SEFFNER, Fla. -- Lazy Days RV SuperCenter announced today in its 10-Q quarterly report for the period ended Sept. 30, 2008 that it elected not to make the interest payment that was due and payable today to holders of its senior notes.
Under the governing indenture for these notes, Lazydays has a 30-day grace period before the failure to pay interest becomes an event of default. During this grace period, the company intends to engage in discussions with holders of its senior notes to restructure its long term debt to improve its liquidity or modify its requirements for liquidity while respecting the interests of all parties.
Lazydays is taking this action in order to insure the long-term viability of the company through what is anticipated to be a protracted downturn in the market for recreational vehicles. The negative trends in this market have been exacerbated by a significant reduction in the extension of credit to consumers for the purchase of recreational vehicles, and the uncertainties associated therewith. The company is currently in compliance with all covenants associated with its lenders. Lazydays’ floor plan lenders have been apprised of this course of action and have agreed to continue to honor their credit agreements with the company.
“We have the financial resources to run our operations as we normally would as we approach our selling season. Our primary concern is the outlook for the medium and long-term should RV sales remain depressed for a protracted period. Rather than wait for such a situation and have to respond in a reactionary way, we have elected to be pro-active and address these important issues with our bondholders at this time,” said Randy Lay, chief financial officer for Lazydays.
This year Lazydays has implemented a number of initiatives across all of its business segments to significantly reduce its operating costs in response to the persistent downturn in the RV industry and the overall economy. These measures included reducing employee headcount by 200 people, or 30 percent, eliminating all non-essential spending, and implementing efficient purchasing processes across all segments of the business. While these measures have had a very positive impact on the Company’s cash flow, they did not address the company’s fixed interest costs.
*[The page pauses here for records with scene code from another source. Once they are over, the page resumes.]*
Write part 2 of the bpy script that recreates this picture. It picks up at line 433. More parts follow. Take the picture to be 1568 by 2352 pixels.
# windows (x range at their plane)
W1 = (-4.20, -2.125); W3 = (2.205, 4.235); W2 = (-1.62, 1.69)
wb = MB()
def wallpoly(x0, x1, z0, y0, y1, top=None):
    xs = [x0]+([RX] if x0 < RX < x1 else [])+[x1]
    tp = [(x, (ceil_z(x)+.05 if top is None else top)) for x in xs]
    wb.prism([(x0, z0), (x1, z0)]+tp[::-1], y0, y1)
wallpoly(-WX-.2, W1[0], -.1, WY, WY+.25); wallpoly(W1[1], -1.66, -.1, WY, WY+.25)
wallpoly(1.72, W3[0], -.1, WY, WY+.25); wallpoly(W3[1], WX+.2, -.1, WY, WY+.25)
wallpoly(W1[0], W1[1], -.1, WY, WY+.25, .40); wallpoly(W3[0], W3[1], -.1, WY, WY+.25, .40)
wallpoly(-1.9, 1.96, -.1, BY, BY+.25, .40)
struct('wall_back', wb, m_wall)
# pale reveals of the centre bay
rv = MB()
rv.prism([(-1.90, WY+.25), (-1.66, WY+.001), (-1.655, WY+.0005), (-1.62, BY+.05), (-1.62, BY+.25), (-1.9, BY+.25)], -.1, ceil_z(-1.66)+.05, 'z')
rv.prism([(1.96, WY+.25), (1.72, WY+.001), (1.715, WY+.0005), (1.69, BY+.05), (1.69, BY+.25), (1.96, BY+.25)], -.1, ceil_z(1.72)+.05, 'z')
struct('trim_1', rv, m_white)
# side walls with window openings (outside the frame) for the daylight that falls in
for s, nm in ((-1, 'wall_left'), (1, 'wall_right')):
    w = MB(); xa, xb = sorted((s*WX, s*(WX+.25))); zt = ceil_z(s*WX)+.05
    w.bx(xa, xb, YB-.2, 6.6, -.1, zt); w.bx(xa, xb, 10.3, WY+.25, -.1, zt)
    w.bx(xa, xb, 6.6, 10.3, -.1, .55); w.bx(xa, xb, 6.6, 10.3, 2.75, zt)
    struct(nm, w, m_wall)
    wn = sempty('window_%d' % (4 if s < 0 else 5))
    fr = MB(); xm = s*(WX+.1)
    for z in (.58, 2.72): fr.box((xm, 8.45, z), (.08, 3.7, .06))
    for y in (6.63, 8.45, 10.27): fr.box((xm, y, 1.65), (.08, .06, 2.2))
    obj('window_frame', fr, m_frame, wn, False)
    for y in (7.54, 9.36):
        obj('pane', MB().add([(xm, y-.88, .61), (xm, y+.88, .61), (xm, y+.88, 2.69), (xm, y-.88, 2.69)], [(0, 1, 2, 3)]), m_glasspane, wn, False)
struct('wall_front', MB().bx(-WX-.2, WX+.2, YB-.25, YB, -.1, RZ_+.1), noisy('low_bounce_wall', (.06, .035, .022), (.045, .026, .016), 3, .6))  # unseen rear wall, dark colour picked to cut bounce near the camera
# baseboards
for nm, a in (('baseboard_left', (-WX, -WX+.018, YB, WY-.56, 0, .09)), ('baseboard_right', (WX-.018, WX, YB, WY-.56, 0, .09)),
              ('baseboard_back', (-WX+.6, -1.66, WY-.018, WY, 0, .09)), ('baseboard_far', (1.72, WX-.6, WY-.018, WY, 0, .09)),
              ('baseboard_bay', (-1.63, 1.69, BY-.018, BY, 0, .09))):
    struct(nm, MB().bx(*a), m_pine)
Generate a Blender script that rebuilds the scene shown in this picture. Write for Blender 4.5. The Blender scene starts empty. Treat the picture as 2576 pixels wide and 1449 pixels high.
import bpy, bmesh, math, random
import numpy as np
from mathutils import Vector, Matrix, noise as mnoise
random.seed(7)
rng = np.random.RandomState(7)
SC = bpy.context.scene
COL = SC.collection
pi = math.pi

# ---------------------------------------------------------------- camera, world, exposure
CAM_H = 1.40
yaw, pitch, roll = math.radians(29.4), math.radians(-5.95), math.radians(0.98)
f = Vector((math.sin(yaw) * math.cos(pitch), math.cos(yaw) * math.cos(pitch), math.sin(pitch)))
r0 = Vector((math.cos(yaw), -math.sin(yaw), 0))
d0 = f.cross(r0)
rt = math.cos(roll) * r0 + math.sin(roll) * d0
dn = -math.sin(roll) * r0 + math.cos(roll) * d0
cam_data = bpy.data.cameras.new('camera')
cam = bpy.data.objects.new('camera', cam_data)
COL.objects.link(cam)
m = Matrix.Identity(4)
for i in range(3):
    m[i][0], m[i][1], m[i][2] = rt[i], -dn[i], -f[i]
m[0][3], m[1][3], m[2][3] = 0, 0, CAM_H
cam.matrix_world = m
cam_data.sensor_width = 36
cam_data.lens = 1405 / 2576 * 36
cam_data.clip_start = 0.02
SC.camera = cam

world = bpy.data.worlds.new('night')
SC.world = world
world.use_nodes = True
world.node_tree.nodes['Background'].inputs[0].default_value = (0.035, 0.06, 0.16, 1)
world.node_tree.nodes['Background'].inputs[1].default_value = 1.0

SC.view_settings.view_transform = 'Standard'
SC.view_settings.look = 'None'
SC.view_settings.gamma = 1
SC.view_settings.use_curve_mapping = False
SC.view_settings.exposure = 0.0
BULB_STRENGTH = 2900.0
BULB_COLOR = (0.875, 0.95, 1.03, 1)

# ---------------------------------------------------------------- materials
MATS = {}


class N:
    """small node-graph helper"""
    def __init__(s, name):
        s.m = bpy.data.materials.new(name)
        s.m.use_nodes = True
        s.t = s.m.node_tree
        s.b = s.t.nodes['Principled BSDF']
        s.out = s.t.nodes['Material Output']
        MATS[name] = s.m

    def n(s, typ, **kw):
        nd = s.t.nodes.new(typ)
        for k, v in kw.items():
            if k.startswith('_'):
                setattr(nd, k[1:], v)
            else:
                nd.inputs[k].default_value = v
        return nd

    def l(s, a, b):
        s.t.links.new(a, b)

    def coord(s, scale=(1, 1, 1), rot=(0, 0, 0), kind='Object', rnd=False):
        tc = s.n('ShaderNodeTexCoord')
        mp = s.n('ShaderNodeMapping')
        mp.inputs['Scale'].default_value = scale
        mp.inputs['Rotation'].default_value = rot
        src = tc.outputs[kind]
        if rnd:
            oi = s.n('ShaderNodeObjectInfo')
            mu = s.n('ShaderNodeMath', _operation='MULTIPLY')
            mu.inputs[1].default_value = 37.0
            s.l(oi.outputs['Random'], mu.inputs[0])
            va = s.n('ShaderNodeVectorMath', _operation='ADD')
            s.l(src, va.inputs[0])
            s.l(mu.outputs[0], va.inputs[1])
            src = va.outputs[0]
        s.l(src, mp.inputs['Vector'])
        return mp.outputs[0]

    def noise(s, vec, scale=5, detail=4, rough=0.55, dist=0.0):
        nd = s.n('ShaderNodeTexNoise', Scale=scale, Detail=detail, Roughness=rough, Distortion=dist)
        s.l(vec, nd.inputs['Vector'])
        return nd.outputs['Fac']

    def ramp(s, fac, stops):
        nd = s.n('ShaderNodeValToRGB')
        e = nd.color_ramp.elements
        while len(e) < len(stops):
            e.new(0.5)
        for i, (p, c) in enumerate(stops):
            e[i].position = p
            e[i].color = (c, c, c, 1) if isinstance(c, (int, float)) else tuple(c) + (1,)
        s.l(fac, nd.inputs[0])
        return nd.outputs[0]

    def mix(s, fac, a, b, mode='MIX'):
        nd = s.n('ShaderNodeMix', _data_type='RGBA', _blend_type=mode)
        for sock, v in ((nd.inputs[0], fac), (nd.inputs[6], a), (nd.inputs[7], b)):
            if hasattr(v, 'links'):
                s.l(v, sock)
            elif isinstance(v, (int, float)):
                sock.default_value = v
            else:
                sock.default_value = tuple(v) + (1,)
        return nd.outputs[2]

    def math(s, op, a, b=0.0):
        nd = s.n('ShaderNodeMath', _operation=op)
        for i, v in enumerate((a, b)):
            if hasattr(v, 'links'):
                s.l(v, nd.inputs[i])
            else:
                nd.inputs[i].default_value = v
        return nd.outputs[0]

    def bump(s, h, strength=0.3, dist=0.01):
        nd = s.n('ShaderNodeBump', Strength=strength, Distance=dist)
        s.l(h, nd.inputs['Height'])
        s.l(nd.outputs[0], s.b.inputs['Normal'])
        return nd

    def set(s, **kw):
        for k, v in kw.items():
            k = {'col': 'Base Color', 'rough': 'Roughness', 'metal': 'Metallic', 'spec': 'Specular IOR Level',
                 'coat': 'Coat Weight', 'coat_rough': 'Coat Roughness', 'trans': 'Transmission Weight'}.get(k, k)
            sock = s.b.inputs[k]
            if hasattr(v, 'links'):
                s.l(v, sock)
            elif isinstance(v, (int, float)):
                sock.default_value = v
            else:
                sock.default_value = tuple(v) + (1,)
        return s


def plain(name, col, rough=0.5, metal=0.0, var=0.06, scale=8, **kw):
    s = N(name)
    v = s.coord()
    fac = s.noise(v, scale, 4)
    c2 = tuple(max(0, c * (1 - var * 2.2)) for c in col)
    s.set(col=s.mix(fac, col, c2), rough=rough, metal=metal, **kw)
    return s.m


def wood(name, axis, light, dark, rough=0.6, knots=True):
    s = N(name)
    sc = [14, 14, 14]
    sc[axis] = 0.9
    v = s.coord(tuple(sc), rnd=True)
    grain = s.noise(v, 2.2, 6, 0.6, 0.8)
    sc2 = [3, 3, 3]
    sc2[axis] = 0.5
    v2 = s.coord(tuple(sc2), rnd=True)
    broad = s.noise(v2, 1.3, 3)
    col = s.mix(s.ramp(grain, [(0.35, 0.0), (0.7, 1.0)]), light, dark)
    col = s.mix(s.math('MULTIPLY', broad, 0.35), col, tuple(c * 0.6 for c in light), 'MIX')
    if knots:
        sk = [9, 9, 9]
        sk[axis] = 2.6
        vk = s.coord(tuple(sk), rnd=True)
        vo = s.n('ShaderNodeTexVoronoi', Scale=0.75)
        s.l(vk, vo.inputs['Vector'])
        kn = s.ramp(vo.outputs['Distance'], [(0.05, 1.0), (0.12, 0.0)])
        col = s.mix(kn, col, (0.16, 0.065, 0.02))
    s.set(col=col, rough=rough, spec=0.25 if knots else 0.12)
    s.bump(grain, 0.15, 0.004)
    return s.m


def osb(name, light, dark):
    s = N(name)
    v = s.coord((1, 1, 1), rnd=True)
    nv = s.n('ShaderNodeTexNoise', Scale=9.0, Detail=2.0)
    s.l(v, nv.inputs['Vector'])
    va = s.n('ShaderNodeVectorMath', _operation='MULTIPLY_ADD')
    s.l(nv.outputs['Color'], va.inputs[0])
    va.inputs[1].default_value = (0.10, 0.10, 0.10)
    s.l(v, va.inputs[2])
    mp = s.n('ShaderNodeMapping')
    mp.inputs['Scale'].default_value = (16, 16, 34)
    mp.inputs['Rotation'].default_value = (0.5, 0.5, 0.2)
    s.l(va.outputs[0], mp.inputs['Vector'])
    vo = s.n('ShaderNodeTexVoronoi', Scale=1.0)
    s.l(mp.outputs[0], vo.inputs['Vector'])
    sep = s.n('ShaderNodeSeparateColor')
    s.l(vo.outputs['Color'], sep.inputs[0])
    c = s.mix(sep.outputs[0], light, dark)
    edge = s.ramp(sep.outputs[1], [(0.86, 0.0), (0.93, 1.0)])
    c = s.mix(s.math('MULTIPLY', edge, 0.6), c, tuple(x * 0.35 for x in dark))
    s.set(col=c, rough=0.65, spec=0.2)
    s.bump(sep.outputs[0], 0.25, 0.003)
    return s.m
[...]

Despite the challenges Lazydays has faced this year, operating expenses have been significantly reduced without diminishing customer service. Also, the company has grown its national and Florida market share in all four of the RV product categories that it sells. John Horton, Lazydays CEO, issued the following statement to the Company’s stakeholders: “I do not anticipate that our efforts to restructure our long-term debt will have any impact on our Company’s ability to take great care of our customers as we have done for the past 32 years.”